Few deny that Birmingham has made progress in political and racial relations since the days of "Bull" Connor. But Arrington's impact will also have to be measured in terms of his policies. In the 1983 election, although race was not an overt issue, most blacks and whites still voted for different candidates. Moreover, in early 1983, CBS reporters found Arrington's strongest white support came from the downtown business community instead of from the white liberals who helped to elect him the first time around. And, while community-police relations are better, and a great deal of city assistance has gone toward housing for low- and moderate-income families, even more attention has been paid to traditional, business-promoted solutions: the ill-fated downtown complex, high technology manufacturing, commercial construction, and budget balancing.
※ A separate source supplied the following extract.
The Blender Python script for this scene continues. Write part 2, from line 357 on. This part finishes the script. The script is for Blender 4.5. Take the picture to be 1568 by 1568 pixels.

Arrington expresses the hope that Birmingham citizens will think optimistically about the city's future during his administration: "I expect people to criticize me as they would any other mayor. I expect to be the butt of jokes the same as any other mayor would be. You can say, 'He doesn't have leadership ability.' You can say, 'He doesn't know how to inspire confidence.' But don't say, 'Birmingham can't progress with Richard Arrington because he's black.' You would then condemn the entire city."